■ SUPPLIED INFORMATION ■
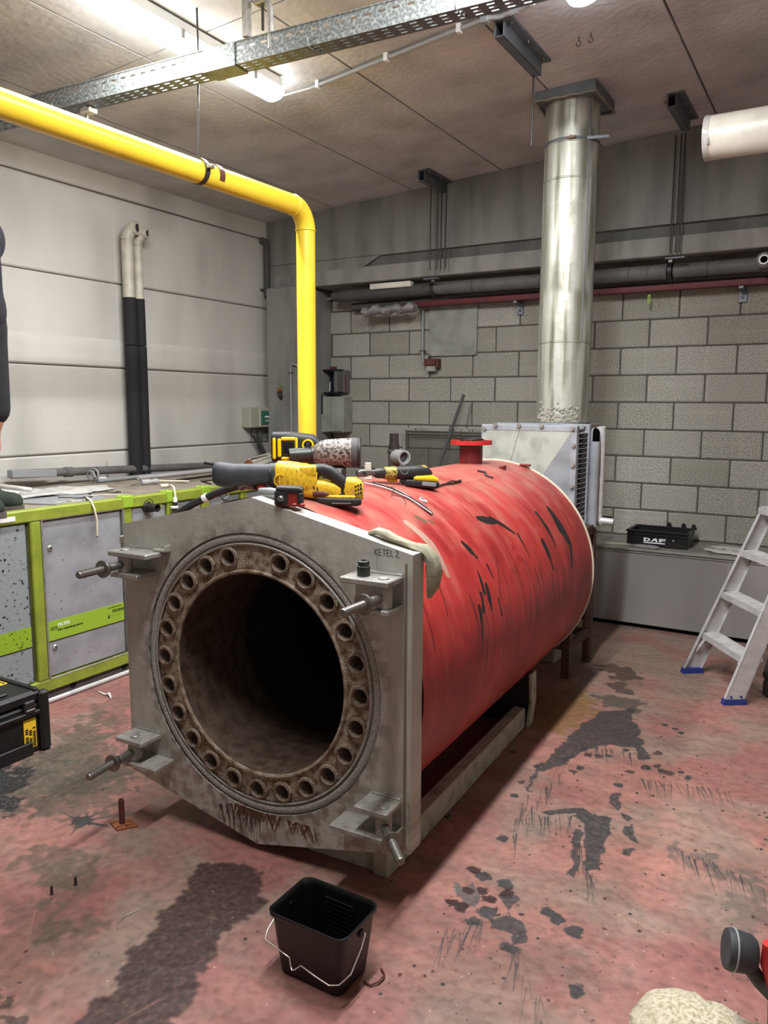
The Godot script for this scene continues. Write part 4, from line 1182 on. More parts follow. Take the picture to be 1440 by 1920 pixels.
func filter_cabinet() -> void:
	var c := thing("filter_cabinet", "long lime-green framed cabinet with speckled grey doors along the white wall", "cabinet", Vector3(0.58, 0, 2.9))
	var F := 1.11   # front face
	obj("body", mb().bx(0.04, F - 0.03, 0.05, 0.985, 0.75, 4.9, 0.004), M.plinth, c)
	obj("plinth", mb().bx(0.1, F - 0.02, 0.0, 0.06, 0.75, 4.9, 0.003), M.plinth, c)
	for z in [3.34, 2.99, 2.6]:
		obj("plinth_hole", mb().cyl(Vector3(F - 0.025, 0.03, z), Vector3(F - 0.0185, 0.03, z), 0.021, 0.021, 18), M.plinth_hole, c)
	obj("cabinet_top", mb().bx(0.03, F - 0.005, 0.985, 1.0, 0.75, 4.9, 0.003), M.cab_top, c)
	obj("top_rail", mb().bx(F - 0.05, F + 0.004, 0.95, 1.016, 0.75, 4.9, 0.008), M.lime, c)
	obj("bottom_rail", mb().bx(F - 0.05, F + 0.002, 0.045, 0.112, 0.75, 4.9, 0.006), M.lime, c)
	var posts := [4.42, 3.527, 2.935, 2.60, 2.30, 1.93, 1.2]
	for z in posts:
		obj("post", mb().bx(F - 0.05, F + 0.002, 0.11, 0.953, z - 0.03, z + 0.03, 0.006), M.lime, c)
	for z in [2.935, 2.60, 2.30, 1.93]:
		var cl := obj("corner_clip", mb().bx(F - 0.06, F + 0.012, 0.955, 1.026, z - 0.037, z + 0.037, 0.006), M.lime_bright, c, "bright green moulded corner clip")
		for s in [-1, 1]:
			obj("screw", mb().cyl(Vector3(F - 0.03, 1.025, z + 0.018 * s), Vector3(F - 0.03, 1.028, z + 0.018 * s), 0.004, 0.004, 8), M.bolt_dark, cl)
	# panel 0, left of the first post: speckled, with a green stripe
	panel(c, 3.57, 4.38, false, true)
	panel(c, 2.975, 3.485, true, false)
	panel(c, 2.635, 2.90, false, false)
	panel(c, 2.335, 2.565, false, true)
	panel(c, 1.965, 2.265, false, false)
	panel(c, 1.24, 1.895, false, false)
	# pipe stub and round union on the third panel, with its round green mark
	var st := obj("pipe_union", mb().cyl(Vector3(F - 0.01, 0.945, 2.79), Vector3(F + 0.012, 0.945, 2.79), 0.034, 0.034, 6, 0.003).cyl(Vector3(F + 0.01, 0.945, 2.79), Vector3(F + 0.045, 0.945, 2.79), 0.024, 0.024, 20).pipe(Vector3(F + 0.04, 0.945, 2.79), Vector3(F + 0.085, 0.945, 2.79), 0.024, 0.018, 20), M.bolt_dark, c, "dark threaded pipe stub")
	obj("stub_mouth", mb().cyl(Vector3(F + 0.05, 0.945, 2.79), Vector3(F + 0.055, 0.945, 2.79), 0.0185, 0.0185, 16), M.void_black, st)
	obj("wire_loop", mb().sweep([Vector3(F + 0.012, 0.95, 2.83), Vector3(F + 0.02, 0.98, 2.825), Vector3(F + 0.02, 0.995, 2.795), Vector3(F + 0.016, 0.98, 2.76), Vector3(F + 0.01, 0.95, 2.755)], 0.0022, 6), M.wire_dark, st)
	obj("drip_tap", mb().cyl(Vector3(F + 0.03, 0.915, 2.785), Vector3(F + 0.03, 0.93, 2.785), 0.008, 0.008, 8), M.bolt_dark, st)
	obj("round_mark", mb().cyl(Vector3(F - 0.012, 0.945, 2.685), Vector3(F - 0.0085, 0.945, 2.685), 0.022, 0.022, 20), M.lime_bright, c)
	obj("mark_bar", mb().bx(F - 0.009, F - 0.0075, 0.942, 0.948, 2.668, 2.702), M.cab_grey, c)
	obj("round_vent", mb().pipe(Vector3(F - 0.012, 0.955, 2.12), Vector3(F + 0.004, 0.955, 2.12), 0.034, 0.028, 20).bx(F - 0.01, F + 0.002, 0.95, 0.96, 2.09, 2.15).bx(F - 0.01, F + 0.002, 0.927, 0.983, 2.115, 2.125), M.pvc_grey, c)
	# loose tube on the floor along the plinth
	var fb := obj("floor_tube", mb().sweep([Vector3(1.15, 0.013, 3.55), Vector3(1.152, 0.013, 3.2), Vector3(1.15, 0.013, 2.6)], 0.013, 12), M.alu)
	tag(fb, "thin grey tube lying on the floor along the cabinet plinth", "tube")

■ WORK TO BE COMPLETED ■
Repeat the listing verbatim. Skip the pictures.

■ THE OUTPUT ■
The Godot script for this scene continues. Write part 4, from line 1182 on. More parts follow. Take the picture to be 1440 by 1920 pixels.
func filter_cabinet() -> void:
	var c := thing("filter_cabinet", "long lime-green framed cabinet with speckled grey doors along the white wall", "cabinet", Vector3(0.58, 0, 2.9))
	var F := 1.11   # front face
	obj("body", mb().bx(0.04, F - 0.03, 0.05, 0.985, 0.75, 4.9, 0.004), M.plinth, c)
	obj("plinth", mb().bx(0.1, F - 0.02, 0.0, 0.06, 0.75, 4.9, 0.003), M.plinth, c)
	for z in [3.34, 2.99, 2.6]:
		obj("plinth_hole", mb().cyl(Vector3(F - 0.025, 0.03, z), Vector3(F - 0.0185, 0.03, z), 0.021, 0.021, 18), M.plinth_hole, c)
	obj("cabinet_top", mb().bx(0.03, F - 0.005, 0.985, 1.0, 0.75, 4.9, 0.003), M.cab_top, c)
	obj("top_rail", mb().bx(F - 0.05, F + 0.004, 0.95, 1.016, 0.75, 4.9, 0.008), M.lime, c)
	obj("bottom_rail", mb().bx(F - 0.05, F + 0.002, 0.045, 0.112, 0.75, 4.9, 0.006), M.lime, c)
	var posts := [4.42, 3.527, 2.935, 2.60, 2.30, 1.93, 1.2]
	for z in posts:
		obj("post", mb().bx(F - 0.05, F + 0.002, 0.11, 0.953, z - 0.03, z + 0.03, 0.006), M.lime, c)
	for z in [2.935, 2.60, 2.30, 1.93]:
		var cl := obj("corner_clip", mb().bx(F - 0.06, F + 0.012, 0.955, 1.026, z - 0.037, z + 0.037, 0.006), M.lime_bright, c, "bright green moulded corner clip")
		for s in [-1, 1]:
			obj("screw", mb().cyl(Vector3(F - 0.03, 1.025, z + 0.018 * s), Vector3(F - 0.03, 1.028, z + 0.018 * s), 0.004, 0.004, 8), M.bolt_dark, cl)
	# panel 0, left of the first post: speckled, with a green stripe
	panel(c, 3.57, 4.38, false, true)
	panel(c, 2.975, 3.485, true, false)
	panel(c, 2.635, 2.90, false, false)
	panel(c, 2.335, 2.565, false, true)
	panel(c, 1.965, 2.265, false, false)
	panel(c, 1.24, 1.895, false, false)
	# pipe stub and round union on the third panel, with its round green mark
	var st := obj("pipe_union", mb().cyl(Vector3(F - 0.01, 0.945, 2.79), Vector3(F + 0.012, 0.945, 2.79), 0.034, 0.034, 6, 0.003).cyl(Vector3(F + 0.01, 0.945, 2.79), Vector3(F + 0.045, 0.945, 2.79), 0.024, 0.024, 20).pipe(Vector3(F + 0.04, 0.945, 2.79), Vector3(F + 0.085, 0.945, 2.79), 0.024, 0.018, 20), M.bolt_dark, c, "dark threaded pipe stub")
	obj("stub_mouth", mb().cyl(Vector3(F + 0.05, 0.945, 2.79), Vector3(F + 0.055, 0.945, 2.79), 0.0185, 0.0185, 16), M.void_black, st)
	obj("wire_loop", mb().sweep([Vector3(F + 0.012, 0.95, 2.83), Vector3(F + 0.02, 0.98, 2.825), Vector3(F + 0.02, 0.995, 2.795), Vector3(F + 0.016, 0.98, 2.76), Vector3(F + 0.01, 0.95, 2.755)], 0.0022, 6), M.wire_dark, st)
	obj("drip_tap", mb().cyl(Vector3(F + 0.03, 0.915, 2.785), Vector3(F + 0.03, 0.93, 2.785), 0.008, 0.008, 8), M.bolt_dark, st)
	obj("round_mark", mb().cyl(Vector3(F - 0.012, 0.945, 2.685), Vector3(F - 0.0085, 0.945, 2.685), 0.022, 0.022, 20), M.lime_bright, c)
	obj("mark_bar", mb().bx(F - 0.009, F - 0.0075, 0.942, 0.948, 2.668, 2.702), M.cab_grey, c)
	obj("round_vent", mb().pipe(Vector3(F - 0.012, 0.955, 2.12), Vector3(F + 0.004, 0.955, 2.12), 0.034, 0.028, 20).bx(F - 0.01, F + 0.002, 0.95, 0.96, 2.09, 2.15).bx(F - 0.01, F + 0.002, 0.927, 0.983, 2.115, 2.125), M.pvc_grey, c)
	# loose tube on the floor along the plinth
	var fb := obj("floor_tube", mb().sweep([Vector3(1.15, 0.013, 3.55), Vector3(1.152, 0.013, 3.2), Vector3(1.15, 0.013, 2.6)], 0.013, 12), M.alu)
	tag(fb, "thin grey tube lying on the floor along the cabinet plinth", "tube")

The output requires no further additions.